What’s in a name?

Like many Generation X’ers from Six Nations I grew up watching cartoons on Saturday mornings and learned the phrase “Yabba-dabba-doo!” from the Flintstones. It’s funny how these programs can really condition our minds because for the next thirty years, like Fred Flintstone, I used the term “maroon” interchangeably with “moron” and I thought it was a funny play on words. 

It wasn’t until a social activist friend of mine from Toronto heard me saying the word and he told me that maroon actually refers to an identifiable group of people. Maroon is a Latin-American transliteration for feral-animal, fugitive, and runaway which historically refers to the African refugees that escaped slavery and formed their own independent settlements. I absolutely did not know that but after I was enlightened, the choice to continue using the word in the context of ‘idiot’ was forever changed. It was no longer an issue of ignorance but of morality.

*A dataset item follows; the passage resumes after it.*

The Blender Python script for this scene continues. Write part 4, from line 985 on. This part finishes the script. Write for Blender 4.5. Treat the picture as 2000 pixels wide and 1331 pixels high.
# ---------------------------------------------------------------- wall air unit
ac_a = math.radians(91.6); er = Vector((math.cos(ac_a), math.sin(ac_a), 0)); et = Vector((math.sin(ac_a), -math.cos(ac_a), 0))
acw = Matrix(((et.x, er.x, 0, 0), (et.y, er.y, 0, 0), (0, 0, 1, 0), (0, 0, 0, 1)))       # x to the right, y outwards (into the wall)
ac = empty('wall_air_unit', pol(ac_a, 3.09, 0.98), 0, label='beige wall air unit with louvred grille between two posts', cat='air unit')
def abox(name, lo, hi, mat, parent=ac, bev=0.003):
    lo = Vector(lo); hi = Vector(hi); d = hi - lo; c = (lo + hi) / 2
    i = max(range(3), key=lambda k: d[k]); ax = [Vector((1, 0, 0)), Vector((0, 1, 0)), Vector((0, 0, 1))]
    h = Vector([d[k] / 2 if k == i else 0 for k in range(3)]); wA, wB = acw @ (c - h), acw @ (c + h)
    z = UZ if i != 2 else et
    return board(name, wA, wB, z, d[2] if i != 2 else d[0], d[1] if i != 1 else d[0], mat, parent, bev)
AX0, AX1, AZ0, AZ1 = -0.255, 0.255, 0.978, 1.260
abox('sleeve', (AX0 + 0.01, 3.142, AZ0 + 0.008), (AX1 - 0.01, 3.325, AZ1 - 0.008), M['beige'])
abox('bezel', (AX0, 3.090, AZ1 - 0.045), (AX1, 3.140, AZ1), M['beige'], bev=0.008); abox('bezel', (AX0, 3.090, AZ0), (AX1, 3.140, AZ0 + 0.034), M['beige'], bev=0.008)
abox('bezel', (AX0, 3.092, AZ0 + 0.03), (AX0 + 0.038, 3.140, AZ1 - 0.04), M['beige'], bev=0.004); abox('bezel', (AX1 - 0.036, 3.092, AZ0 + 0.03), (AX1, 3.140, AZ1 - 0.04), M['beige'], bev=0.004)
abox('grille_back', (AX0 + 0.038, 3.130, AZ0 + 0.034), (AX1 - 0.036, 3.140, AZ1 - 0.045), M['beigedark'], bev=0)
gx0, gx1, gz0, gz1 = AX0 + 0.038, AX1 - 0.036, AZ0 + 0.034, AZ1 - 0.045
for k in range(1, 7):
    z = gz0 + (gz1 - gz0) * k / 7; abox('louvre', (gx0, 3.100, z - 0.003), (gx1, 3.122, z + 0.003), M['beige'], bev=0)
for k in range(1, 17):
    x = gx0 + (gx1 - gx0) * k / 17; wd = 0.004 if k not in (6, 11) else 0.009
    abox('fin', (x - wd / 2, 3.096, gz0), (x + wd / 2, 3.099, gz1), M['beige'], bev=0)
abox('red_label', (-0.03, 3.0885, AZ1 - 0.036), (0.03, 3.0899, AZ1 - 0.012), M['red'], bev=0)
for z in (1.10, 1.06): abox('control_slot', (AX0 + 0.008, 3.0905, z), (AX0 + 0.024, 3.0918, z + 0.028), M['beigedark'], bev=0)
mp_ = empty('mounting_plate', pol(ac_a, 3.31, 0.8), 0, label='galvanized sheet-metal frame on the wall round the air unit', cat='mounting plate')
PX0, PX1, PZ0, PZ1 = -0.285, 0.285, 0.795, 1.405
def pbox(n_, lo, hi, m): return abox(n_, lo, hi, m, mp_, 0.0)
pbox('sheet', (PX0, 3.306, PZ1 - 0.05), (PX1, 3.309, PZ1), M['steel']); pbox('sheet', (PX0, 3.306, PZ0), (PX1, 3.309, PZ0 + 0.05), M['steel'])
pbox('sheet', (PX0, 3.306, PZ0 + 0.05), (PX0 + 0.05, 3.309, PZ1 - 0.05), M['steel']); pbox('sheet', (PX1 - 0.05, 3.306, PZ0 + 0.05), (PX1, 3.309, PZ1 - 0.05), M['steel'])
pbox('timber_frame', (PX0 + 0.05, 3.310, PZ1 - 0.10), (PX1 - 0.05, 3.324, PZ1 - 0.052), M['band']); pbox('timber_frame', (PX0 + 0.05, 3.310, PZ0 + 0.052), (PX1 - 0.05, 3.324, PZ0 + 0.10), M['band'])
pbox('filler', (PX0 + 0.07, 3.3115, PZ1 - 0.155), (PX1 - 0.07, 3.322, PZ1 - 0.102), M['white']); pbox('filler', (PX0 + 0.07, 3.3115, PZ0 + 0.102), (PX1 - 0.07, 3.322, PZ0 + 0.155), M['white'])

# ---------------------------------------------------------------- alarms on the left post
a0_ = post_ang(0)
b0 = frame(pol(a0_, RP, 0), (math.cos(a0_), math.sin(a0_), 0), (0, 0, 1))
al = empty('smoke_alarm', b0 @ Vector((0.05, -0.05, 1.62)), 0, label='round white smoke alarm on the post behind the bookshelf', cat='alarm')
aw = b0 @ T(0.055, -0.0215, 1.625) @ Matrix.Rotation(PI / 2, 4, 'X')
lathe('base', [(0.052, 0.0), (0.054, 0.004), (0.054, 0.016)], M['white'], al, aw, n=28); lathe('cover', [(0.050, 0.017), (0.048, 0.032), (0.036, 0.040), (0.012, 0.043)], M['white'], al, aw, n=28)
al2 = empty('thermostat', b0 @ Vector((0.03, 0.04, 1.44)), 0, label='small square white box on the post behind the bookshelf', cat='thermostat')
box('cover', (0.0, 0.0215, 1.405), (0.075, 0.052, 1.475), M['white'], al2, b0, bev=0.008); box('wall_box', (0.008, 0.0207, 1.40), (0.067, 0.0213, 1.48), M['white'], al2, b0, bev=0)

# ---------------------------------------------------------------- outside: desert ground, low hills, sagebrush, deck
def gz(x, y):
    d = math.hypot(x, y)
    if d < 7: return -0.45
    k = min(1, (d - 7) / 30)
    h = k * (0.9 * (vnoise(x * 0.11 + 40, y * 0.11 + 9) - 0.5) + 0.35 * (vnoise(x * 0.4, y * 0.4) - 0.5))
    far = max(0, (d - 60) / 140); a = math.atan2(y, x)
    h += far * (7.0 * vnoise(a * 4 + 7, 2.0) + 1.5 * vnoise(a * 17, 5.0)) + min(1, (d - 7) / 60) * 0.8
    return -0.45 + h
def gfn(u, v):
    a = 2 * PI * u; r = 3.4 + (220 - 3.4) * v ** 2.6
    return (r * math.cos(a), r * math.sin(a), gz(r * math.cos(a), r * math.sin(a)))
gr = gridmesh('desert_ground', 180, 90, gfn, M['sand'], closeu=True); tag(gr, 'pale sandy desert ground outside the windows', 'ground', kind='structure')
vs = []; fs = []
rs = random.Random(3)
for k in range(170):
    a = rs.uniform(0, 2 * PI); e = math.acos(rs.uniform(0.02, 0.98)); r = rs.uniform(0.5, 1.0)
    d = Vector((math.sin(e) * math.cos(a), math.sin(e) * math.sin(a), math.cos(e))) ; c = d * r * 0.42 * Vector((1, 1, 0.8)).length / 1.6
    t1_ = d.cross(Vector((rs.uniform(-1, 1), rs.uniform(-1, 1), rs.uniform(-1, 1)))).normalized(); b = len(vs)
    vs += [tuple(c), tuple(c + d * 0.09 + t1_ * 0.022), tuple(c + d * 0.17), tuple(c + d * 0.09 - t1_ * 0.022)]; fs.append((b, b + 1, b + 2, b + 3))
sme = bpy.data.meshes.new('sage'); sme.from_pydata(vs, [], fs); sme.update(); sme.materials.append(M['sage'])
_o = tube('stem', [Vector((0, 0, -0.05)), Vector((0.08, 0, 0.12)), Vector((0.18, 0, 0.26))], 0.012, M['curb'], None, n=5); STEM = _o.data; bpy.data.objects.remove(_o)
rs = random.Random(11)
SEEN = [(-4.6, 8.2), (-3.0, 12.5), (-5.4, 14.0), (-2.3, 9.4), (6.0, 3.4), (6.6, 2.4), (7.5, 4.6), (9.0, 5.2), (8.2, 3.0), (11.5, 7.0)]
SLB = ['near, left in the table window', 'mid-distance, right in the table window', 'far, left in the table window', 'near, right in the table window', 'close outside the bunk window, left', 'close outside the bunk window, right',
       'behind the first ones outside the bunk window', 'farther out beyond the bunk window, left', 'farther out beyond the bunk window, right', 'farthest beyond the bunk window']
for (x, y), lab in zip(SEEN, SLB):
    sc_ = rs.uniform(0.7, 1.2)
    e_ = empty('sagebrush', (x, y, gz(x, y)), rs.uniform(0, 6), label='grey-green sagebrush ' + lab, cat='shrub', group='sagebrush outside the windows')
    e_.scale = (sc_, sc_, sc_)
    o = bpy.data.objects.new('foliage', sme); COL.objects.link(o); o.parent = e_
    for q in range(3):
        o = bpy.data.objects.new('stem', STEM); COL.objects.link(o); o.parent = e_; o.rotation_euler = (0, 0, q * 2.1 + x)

Likewise the general self-awareness of the Americas is being raised and the visitor-settler people are currently facing their coziness with institutionalized discrimination and prejudice towards the original peoples of this continent as more and more Onkwehon:we are finding the courage to stand up and denounce sports teams such as the Washington Redsk*ns and mascots such as Chief Wahoo of the Cleveland Indians. The discomfort and white-guilt of the Americas in the atmosphere is becoming palatable.

There have been many reactions to the native accusations of systematic racism including: a) denial (these labels are not offensive),b) minimization (you are over-sensitive), c) delusion (we are honouring your people), and d) ignorance. The worst reaction though is the self-righteousness of Atlanta Braves fans who claim that when they do the tomahawk chop and sing a stereotypical chant it is done in a non-racist way.

A question that many well concerned people may have is “If these terms such as Redskin and Indian are indeed offensive why has it taken so long for the public to be informed?” The Onkwehon:we voice has been repressed by the dominant society and because of our nearly extinct populations we have not been successful at mobilizing effective dissent. Dictionaries such as Oxford and Webster have not been much help either. Until recently our people have not had the political power or social force to oppose the deep seated racism that permeates the post-apocalyptic culture of the colonial Americas.

Another logical fallacy that has been liberally applied to the argument is the existence of other people groups in sports such as the Cowboys, Yankees, Canadiens, and Vikings. I’m sure the Viking population must be thoroughly offended! The main problem with this line of reasoning is that the Onkwehon:we original people of this land were persecuted, and nearly annihilated by the colonial culture appropriating native imagery. If the Queen had been responsible for the genocide of the Viking culture then naming a sports team, battleship or a helicopter after them would be most inappropriate!

“I don’t want a squaw’s scalp, nor a papoose’s, if I can get a warrior’s . . . . Here we have been on a range four days and have not had a shot at a red-skin—man, woman or child.” – From the Legends of a Log Cabin: The Hunter’s Perils published in the Vermont Phoenix, May 13, 1836.

So now you know. Redsk*n is repulsive. Indian is derogatory. How you conduct yourself now is an issue of morality. None of your english words will suffice because these are terms that we do not use for ourselves or each other. Learn to pronounce some of our words and the healing journey will begin.